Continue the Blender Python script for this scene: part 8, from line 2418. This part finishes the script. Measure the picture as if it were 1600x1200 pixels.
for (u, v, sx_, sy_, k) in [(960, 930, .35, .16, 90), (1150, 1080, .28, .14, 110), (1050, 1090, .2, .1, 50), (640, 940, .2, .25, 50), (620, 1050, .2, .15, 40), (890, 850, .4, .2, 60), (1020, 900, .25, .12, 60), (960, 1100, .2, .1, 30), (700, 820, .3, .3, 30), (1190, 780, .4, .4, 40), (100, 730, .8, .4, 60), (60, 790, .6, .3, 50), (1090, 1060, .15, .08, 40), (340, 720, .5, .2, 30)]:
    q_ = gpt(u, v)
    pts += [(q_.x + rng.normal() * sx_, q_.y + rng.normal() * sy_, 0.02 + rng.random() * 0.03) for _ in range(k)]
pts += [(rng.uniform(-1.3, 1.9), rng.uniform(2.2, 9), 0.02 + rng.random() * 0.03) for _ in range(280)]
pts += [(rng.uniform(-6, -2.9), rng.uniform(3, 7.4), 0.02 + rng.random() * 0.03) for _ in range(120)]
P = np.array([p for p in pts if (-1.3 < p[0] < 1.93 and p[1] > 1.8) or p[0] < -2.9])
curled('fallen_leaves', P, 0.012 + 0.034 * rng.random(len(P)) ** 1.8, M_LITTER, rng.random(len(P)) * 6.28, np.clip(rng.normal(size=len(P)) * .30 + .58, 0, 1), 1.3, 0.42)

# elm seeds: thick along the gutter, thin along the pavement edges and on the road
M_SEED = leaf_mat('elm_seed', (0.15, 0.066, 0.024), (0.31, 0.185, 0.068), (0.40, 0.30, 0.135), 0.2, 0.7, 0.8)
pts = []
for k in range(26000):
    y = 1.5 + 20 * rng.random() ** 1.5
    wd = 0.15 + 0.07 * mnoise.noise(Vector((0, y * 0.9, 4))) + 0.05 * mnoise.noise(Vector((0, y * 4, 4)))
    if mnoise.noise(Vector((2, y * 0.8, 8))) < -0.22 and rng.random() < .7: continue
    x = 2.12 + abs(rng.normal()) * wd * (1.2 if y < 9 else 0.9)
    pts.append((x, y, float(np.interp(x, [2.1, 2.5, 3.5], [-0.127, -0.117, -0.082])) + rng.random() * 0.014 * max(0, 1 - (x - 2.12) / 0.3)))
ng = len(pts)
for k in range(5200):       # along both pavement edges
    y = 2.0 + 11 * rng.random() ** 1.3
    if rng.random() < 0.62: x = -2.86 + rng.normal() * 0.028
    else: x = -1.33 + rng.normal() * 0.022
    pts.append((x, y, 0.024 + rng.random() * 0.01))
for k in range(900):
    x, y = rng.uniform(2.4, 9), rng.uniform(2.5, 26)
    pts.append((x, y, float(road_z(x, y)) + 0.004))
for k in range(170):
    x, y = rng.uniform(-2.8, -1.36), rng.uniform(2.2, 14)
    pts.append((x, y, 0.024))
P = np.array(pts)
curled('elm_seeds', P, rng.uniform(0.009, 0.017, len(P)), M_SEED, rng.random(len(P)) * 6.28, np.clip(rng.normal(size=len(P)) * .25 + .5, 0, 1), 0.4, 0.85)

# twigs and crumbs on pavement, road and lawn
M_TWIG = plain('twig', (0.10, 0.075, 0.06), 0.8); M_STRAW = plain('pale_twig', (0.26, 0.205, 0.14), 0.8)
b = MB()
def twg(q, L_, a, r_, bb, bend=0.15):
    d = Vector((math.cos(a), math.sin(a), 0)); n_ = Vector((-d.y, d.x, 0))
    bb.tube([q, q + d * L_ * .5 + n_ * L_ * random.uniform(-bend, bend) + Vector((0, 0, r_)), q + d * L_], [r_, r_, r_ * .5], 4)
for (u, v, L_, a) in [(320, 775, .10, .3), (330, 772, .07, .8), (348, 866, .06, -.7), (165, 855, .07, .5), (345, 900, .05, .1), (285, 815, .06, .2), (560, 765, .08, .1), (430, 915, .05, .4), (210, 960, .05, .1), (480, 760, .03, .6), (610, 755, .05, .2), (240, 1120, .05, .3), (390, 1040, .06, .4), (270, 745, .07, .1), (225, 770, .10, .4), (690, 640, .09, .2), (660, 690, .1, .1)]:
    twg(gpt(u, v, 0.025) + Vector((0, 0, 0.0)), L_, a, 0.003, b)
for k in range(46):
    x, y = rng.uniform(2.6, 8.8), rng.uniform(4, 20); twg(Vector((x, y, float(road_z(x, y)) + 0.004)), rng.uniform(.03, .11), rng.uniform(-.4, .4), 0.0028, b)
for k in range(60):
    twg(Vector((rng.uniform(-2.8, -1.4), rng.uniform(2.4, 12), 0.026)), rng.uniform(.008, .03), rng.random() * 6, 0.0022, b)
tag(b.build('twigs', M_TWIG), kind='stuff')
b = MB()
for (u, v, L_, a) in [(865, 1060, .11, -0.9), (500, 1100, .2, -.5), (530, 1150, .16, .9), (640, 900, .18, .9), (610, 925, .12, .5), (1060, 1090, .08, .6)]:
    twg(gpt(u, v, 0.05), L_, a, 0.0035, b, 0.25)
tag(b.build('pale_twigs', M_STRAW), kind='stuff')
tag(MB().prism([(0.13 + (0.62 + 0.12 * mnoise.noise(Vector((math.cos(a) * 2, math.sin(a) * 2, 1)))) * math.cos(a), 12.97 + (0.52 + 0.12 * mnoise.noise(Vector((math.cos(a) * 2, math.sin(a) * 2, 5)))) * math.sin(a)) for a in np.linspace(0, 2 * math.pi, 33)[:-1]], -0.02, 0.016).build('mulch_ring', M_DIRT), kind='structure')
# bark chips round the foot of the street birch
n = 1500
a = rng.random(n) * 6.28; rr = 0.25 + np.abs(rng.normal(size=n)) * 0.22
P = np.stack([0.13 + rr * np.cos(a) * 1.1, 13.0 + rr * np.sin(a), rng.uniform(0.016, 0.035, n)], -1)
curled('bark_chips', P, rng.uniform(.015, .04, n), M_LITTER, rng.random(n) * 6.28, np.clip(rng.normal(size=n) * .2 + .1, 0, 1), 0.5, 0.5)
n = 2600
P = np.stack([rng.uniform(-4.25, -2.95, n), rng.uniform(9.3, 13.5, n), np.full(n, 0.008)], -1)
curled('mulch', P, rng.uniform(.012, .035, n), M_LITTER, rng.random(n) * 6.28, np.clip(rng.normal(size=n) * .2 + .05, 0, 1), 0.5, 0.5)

*****

_Exercise task:_ Write the listing out again, exactly as it reads.

_Response below:_
Continue the Blender Python script for this scene: part 8, from line 2418. This part finishes the script. Measure the picture as if it were 1600x1200 pixels.
for (u, v, sx_, sy_, k) in [(960, 930, .35, .16, 90), (1150, 1080, .28, .14, 110), (1050, 1090, .2, .1, 50), (640, 940, .2, .25, 50), (620, 1050, .2, .15, 40), (890, 850, .4, .2, 60), (1020, 900, .25, .12, 60), (960, 1100, .2, .1, 30), (700, 820, .3, .3, 30), (1190, 780, .4, .4, 40), (100, 730, .8, .4, 60), (60, 790, .6, .3, 50), (1090, 1060, .15, .08, 40), (340, 720, .5, .2, 30)]:
    q_ = gpt(u, v)
    pts += [(q_.x + rng.normal() * sx_, q_.y + rng.normal() * sy_, 0.02 + rng.random() * 0.03) for _ in range(k)]
pts += [(rng.uniform(-1.3, 1.9), rng.uniform(2.2, 9), 0.02 + rng.random() * 0.03) for _ in range(280)]
pts += [(rng.uniform(-6, -2.9), rng.uniform(3, 7.4), 0.02 + rng.random() * 0.03) for _ in range(120)]
P = np.array([p for p in pts if (-1.3 < p[0] < 1.93 and p[1] > 1.8) or p[0] < -2.9])
curled('fallen_leaves', P, 0.012 + 0.034 * rng.random(len(P)) ** 1.8, M_LITTER, rng.random(len(P)) * 6.28, np.clip(rng.normal(size=len(P)) * .30 + .58, 0, 1), 1.3, 0.42)

# elm seeds: thick along the gutter, thin along the pavement edges and on the road
M_SEED = leaf_mat('elm_seed', (0.15, 0.066, 0.024), (0.31, 0.185, 0.068), (0.40, 0.30, 0.135), 0.2, 0.7, 0.8)
pts = []
for k in range(26000):
    y = 1.5 + 20 * rng.random() ** 1.5
    wd = 0.15 + 0.07 * mnoise.noise(Vector((0, y * 0.9, 4))) + 0.05 * mnoise.noise(Vector((0, y * 4, 4)))
    if mnoise.noise(Vector((2, y * 0.8, 8))) < -0.22 and rng.random() < .7: continue
    x = 2.12 + abs(rng.normal()) * wd * (1.2 if y < 9 else 0.9)
    pts.append((x, y, float(np.interp(x, [2.1, 2.5, 3.5], [-0.127, -0.117, -0.082])) + rng.random() * 0.014 * max(0, 1 - (x - 2.12) / 0.3)))
ng = len(pts)
for k in range(5200):       # along both pavement edges
    y = 2.0 + 11 * rng.random() ** 1.3
    if rng.random() < 0.62: x = -2.86 + rng.normal() * 0.028
    else: x = -1.33 + rng.normal() * 0.022
    pts.append((x, y, 0.024 + rng.random() * 0.01))
for k in range(900):
    x, y = rng.uniform(2.4, 9), rng.uniform(2.5, 26)
    pts.append((x, y, float(road_z(x, y)) + 0.004))
for k in range(170):
    x, y = rng.uniform(-2.8, -1.36), rng.uniform(2.2, 14)
    pts.append((x, y, 0.024))
P = np.array(pts)
curled('elm_seeds', P, rng.uniform(0.009, 0.017, len(P)), M_SEED, rng.random(len(P)) * 6.28, np.clip(rng.normal(size=len(P)) * .25 + .5, 0, 1), 0.4, 0.85)

# twigs and crumbs on pavement, road and lawn
M_TWIG = plain('twig', (0.10, 0.075, 0.06), 0.8); M_STRAW = plain('pale_twig', (0.26, 0.205, 0.14), 0.8)
b = MB()
def twg(q, L_, a, r_, bb, bend=0.15):
    d = Vector((math.cos(a), math.sin(a), 0)); n_ = Vector((-d.y, d.x, 0))
    bb.tube([q, q + d * L_ * .5 + n_ * L_ * random.uniform(-bend, bend) + Vector((0, 0, r_)), q + d * L_], [r_, r_, r_ * .5], 4)
for (u, v, L_, a) in [(320, 775, .10, .3), (330, 772, .07, .8), (348, 866, .06, -.7), (165, 855, .07, .5), (345, 900, .05, .1), (285, 815, .06, .2), (560, 765, .08, .1), (430, 915, .05, .4), (210, 960, .05, .1), (480, 760, .03, .6), (610, 755, .05, .2), (240, 1120, .05, .3), (390, 1040, .06, .4), (270, 745, .07, .1), (225, 770, .10, .4), (690, 640, .09, .2), (660, 690, .1, .1)]:
    twg(gpt(u, v, 0.025) + Vector((0, 0, 0.0)), L_, a, 0.003, b)
for k in range(46):
    x, y = rng.uniform(2.6, 8.8), rng.uniform(4, 20); twg(Vector((x, y, float(road_z(x, y)) + 0.004)), rng.uniform(.03, .11), rng.uniform(-.4, .4), 0.0028, b)
for k in range(60):
    twg(Vector((rng.uniform(-2.8, -1.4), rng.uniform(2.4, 12), 0.026)), rng.uniform(.008, .03), rng.random() * 6, 0.0022, b)
tag(b.build('twigs', M_TWIG), kind='stuff')
b = MB()
for (u, v, L_, a) in [(865, 1060, .11, -0.9), (500, 1100, .2, -.5), (530, 1150, .16, .9), (640, 900, .18, .9), (610, 925, .12, .5), (1060, 1090, .08, .6)]:
    twg(gpt(u, v, 0.05), L_, a, 0.0035, b, 0.25)
tag(b.build('pale_twigs', M_STRAW), kind='stuff')
tag(MB().prism([(0.13 + (0.62 + 0.12 * mnoise.noise(Vector((math.cos(a) * 2, math.sin(a) * 2, 1)))) * math.cos(a), 12.97 + (0.52 + 0.12 * mnoise.noise(Vector((math.cos(a) * 2, math.sin(a) * 2, 5)))) * math.sin(a)) for a in np.linspace(0, 2 * math.pi, 33)[:-1]], -0.02, 0.016).build('mulch_ring', M_DIRT), kind='structure')
# bark chips round the foot of the street birch
n = 1500
a = rng.random(n) * 6.28; rr = 0.25 + np.abs(rng.normal(size=n)) * 0.22
P = np.stack([0.13 + rr * np.cos(a) * 1.1, 13.0 + rr * np.sin(a), rng.uniform(0.016, 0.035, n)], -1)
curled('bark_chips', P, rng.uniform(.015, .04, n), M_LITTER, rng.random(n) * 6.28, np.clip(rng.normal(size=n) * .2 + .1, 0, 1), 0.5, 0.5)
n = 2600
P = np.stack([rng.uniform(-4.25, -2.95, n), rng.uniform(9.3, 13.5, n), np.full(n, 0.008)], -1)
curled('mulch', P, rng.uniform(.012, .035, n), M_LITTER, rng.random(n) * 6.28, np.clip(rng.normal(size=n) * .2 + .05, 0, 1), 0.5, 0.5)